OUCH!!! Davis and Anderson tied for a team-high 6 rebounds. For comparison's sake, Curry and Leandro Barbosa had 6 rebounds a piece themselves. Surprisingly, the Warriors finished with only a 21-8 second chance point edge.

Game Notes:

  • Ish Smith was a pleasant surprise, especially in the first half. His speed allowed him to come up with a number of loose balls in space as well as breakdown the Warriors defense. Considering the knock on him is a lack of a credible jumper, his offense will be more than adequate. Even if he can't live from the perimeter, his ability to get inside and convert (5-5 from inside the restricted area) was a welcome sight as well as finding open teammates. So much so, I wouldn't be surprised to hear news he is supplanting Nate Robinson (19 minutes, 0 points, -21 +/-)  on the depth chart as soon as tomorrow.
  • Dante Cunningham started off the game more aggressive offensively than I can ever recall. Several times early in the game, he drove from the perimeter to the restricted area. Once the Warriors awoke from their amazement, he knocked down several three-point attempts. The bad news? He had to leave the game after a bad collision with Andrew Bogut.
  • Alonzo Gee rocked the rim with several impressive dunks and finished with a very efficient 8 points, 5 rebounds and 3 steals. If Cunningham isn't able to go tomorrow against the Blazers, look for Gee to draw the start. If Luke Babbitt is unable to go again, Gee is going to get all the minutes he can handle at small forward.
  • Anthony Davis normally finds himself a lot higher in the game notes section. Tonight is that rare and unfortunate exception. For whatever reason, he just didn't have it. From his offense to his hustle to his defense, it was all out of sorts. For the first time in his career, I really think he felt the pressure of the moment. We've all witnessed Davis shoot free throws before, and tonight's 4-9 start from the charity stripe, clearly indicated he was mentally not in the game.
  • Eric Gordon looked like the 2015 version of himself: he had difficulty getting off good shots inside the paint, getting to the free throw line or making shots off the move. Just like with Davis, let's give him a one game reprieve. During preseason, he was stronger and more sure of himself. I guess we should probably include Ryan Anderson in this group as well.

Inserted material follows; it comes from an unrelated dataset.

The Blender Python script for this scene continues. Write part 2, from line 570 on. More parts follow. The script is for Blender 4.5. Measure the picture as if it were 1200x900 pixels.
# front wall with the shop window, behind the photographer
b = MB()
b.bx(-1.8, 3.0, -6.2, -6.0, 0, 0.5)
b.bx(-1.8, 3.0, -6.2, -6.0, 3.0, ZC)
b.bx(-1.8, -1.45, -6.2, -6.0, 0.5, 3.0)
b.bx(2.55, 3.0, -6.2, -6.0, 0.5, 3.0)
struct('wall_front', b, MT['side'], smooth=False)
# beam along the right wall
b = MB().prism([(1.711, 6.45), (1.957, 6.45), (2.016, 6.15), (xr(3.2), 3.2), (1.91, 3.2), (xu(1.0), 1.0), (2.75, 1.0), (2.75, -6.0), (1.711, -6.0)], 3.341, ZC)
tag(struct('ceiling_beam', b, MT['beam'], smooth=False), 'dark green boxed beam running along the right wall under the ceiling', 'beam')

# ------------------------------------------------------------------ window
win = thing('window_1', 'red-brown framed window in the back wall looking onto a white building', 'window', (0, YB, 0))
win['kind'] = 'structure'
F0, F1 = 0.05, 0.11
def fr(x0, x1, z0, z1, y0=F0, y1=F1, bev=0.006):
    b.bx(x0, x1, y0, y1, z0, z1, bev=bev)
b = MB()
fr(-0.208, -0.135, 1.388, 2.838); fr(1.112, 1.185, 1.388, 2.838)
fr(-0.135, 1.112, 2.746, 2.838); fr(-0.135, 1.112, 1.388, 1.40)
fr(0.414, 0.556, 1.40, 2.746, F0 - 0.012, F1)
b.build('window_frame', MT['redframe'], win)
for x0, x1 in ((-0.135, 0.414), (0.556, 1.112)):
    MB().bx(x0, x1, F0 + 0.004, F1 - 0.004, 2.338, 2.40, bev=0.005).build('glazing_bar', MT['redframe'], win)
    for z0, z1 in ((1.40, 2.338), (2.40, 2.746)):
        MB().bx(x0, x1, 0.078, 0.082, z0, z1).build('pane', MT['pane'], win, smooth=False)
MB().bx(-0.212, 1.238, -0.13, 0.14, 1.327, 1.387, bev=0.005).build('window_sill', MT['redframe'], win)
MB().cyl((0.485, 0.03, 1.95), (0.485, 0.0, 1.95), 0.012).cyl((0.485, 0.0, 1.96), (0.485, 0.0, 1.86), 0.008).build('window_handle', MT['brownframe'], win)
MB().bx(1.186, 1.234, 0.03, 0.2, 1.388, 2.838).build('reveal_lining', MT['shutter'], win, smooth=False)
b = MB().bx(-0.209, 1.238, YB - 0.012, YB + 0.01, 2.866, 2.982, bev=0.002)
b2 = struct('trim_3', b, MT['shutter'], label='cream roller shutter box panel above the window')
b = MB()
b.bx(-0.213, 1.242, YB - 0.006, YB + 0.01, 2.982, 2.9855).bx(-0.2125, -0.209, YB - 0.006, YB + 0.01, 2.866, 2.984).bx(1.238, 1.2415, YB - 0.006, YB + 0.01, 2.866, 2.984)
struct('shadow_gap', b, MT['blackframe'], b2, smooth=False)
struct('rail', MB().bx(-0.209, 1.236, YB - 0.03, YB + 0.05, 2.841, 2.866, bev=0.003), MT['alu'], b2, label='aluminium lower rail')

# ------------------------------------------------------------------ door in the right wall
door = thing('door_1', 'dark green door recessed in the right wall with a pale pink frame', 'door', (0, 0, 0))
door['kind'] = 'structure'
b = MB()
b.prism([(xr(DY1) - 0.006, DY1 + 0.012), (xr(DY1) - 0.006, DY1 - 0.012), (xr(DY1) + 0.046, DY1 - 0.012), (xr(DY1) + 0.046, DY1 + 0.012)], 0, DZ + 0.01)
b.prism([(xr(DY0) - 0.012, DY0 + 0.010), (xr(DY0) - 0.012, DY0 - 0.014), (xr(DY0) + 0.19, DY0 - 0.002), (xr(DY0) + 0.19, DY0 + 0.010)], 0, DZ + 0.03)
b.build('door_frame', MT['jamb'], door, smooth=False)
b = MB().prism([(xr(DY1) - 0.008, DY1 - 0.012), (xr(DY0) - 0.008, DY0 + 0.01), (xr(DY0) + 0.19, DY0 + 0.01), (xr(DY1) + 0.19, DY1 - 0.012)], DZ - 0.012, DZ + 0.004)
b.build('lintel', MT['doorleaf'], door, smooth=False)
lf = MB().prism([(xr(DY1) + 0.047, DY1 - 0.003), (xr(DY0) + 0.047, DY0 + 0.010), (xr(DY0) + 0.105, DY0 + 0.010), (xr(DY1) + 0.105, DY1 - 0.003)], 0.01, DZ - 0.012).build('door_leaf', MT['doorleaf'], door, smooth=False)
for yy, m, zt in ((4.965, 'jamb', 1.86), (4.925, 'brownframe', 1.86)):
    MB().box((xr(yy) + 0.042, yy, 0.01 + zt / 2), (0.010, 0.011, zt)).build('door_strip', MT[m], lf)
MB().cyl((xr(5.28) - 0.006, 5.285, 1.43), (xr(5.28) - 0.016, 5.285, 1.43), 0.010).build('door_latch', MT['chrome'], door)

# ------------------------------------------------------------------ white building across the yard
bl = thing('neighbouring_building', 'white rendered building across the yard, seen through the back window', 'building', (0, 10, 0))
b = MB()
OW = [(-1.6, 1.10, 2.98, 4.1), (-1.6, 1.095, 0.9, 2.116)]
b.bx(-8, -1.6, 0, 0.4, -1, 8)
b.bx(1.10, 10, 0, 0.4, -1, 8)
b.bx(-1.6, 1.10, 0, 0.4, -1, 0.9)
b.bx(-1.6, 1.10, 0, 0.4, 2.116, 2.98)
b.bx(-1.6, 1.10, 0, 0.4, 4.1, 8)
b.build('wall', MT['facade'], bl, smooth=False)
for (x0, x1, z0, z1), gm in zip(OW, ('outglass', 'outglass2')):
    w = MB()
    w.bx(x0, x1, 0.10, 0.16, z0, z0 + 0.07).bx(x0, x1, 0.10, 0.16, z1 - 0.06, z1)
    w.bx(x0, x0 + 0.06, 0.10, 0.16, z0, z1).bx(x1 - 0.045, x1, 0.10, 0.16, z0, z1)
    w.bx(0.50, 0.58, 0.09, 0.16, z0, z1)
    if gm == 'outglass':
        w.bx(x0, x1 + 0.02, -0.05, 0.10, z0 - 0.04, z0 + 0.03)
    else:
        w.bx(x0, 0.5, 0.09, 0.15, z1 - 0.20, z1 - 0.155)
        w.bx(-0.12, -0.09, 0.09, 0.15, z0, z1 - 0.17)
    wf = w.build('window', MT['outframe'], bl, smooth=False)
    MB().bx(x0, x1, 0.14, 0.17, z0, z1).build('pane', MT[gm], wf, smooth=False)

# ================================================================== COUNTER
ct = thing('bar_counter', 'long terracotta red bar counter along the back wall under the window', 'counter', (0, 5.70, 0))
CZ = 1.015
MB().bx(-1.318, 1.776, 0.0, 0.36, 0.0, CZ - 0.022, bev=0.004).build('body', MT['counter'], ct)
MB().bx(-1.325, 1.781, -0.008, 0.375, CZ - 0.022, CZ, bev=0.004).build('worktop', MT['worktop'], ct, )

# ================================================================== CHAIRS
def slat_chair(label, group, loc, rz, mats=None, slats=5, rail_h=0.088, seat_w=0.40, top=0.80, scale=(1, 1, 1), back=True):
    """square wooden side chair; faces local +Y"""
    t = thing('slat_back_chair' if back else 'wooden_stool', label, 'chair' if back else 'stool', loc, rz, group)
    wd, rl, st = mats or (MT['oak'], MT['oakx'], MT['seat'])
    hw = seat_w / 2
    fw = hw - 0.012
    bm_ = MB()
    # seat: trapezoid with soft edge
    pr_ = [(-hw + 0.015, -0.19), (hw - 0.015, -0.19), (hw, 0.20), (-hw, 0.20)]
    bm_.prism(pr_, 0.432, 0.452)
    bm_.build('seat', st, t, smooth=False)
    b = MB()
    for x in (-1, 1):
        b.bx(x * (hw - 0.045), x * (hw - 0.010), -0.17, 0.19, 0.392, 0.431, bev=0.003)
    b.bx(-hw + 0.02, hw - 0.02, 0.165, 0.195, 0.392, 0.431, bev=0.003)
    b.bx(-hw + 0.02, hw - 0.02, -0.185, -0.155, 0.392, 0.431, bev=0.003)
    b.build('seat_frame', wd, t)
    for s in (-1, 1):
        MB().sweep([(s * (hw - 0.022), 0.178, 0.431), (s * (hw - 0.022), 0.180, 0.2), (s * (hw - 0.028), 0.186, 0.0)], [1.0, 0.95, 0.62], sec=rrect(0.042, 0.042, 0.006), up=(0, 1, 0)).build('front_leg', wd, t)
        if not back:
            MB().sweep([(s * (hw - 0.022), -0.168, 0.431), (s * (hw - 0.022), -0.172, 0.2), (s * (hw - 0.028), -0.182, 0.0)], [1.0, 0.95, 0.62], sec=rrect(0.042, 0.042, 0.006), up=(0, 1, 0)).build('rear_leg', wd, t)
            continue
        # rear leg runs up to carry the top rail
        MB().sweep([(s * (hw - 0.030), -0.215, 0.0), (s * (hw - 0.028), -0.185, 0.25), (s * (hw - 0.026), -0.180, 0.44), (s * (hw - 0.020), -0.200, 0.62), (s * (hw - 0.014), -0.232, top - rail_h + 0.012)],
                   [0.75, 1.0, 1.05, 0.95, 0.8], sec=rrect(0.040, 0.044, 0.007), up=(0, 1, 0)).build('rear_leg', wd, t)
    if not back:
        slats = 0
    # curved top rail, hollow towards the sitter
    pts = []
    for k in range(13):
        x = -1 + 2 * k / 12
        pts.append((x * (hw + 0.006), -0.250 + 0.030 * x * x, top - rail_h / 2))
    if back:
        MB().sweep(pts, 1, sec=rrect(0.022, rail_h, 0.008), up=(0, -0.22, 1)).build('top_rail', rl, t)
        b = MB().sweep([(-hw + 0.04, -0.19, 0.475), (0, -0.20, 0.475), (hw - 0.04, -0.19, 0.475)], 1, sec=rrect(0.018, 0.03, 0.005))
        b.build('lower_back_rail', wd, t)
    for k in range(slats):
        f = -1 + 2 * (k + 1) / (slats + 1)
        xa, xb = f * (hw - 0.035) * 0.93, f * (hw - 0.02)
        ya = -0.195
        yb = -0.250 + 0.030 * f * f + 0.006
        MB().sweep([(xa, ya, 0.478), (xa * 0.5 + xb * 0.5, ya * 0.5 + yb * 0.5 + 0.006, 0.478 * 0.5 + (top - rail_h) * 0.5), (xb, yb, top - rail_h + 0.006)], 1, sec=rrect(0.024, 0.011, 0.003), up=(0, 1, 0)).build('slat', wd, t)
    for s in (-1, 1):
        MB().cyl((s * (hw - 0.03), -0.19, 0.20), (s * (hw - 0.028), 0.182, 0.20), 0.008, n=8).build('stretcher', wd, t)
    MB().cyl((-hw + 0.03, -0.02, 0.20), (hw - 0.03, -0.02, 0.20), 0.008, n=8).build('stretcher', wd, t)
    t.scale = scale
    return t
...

The Pelicans, especially the still-standing stars of this team, need to shake off tonight's bad loss because their next game is in less than 24 hours in Portland. Although the Blazers lost most of their star power this past off-season, New Orleans cannot take them for granted, not with the way they looked on the floor at the Oracle. The Moda Center is another difficult place to play, and with facing another opponent's home opener, the Pelicans are going to get the Blazers best shot.

Fortunately, New Orleans will be with the services of Jrue Holiday. Although he'll be limited to around 20 minutes of action, he should help the team find some of the necessary footing. Without a doubt, Davis is probably going to come out like gangbusters, resolute to prove the game against the Warriors was a bad anomaly.

Let's just hope, though, that Dante Cunningham is not going to miss much if any time. Otherwise, the Pelicans could be staring square in the face at a hardship exemption with Omer Asik, Quincy Pondexter, Norris Cole, Tyreke Evans and Luke Babbitt sidelined.

To acquire a hardship exception, which allows a team to exceed the 15-man maximum roster, four players must miss at least three consecutive games and be out a minimum of an additional two weeks. An independent league physician has to grant the waiver based on the estimated timetables of all the players.

Early last season, the Oklahoma City Thunder took a hardship exemption, and coincidentally signed Ish Smith after they lost a slew of players including Russell Westbrook, Kevin Durant, Anthony Morrow and Jeremy Lamb. We all know how their season turned out. Playoff-less.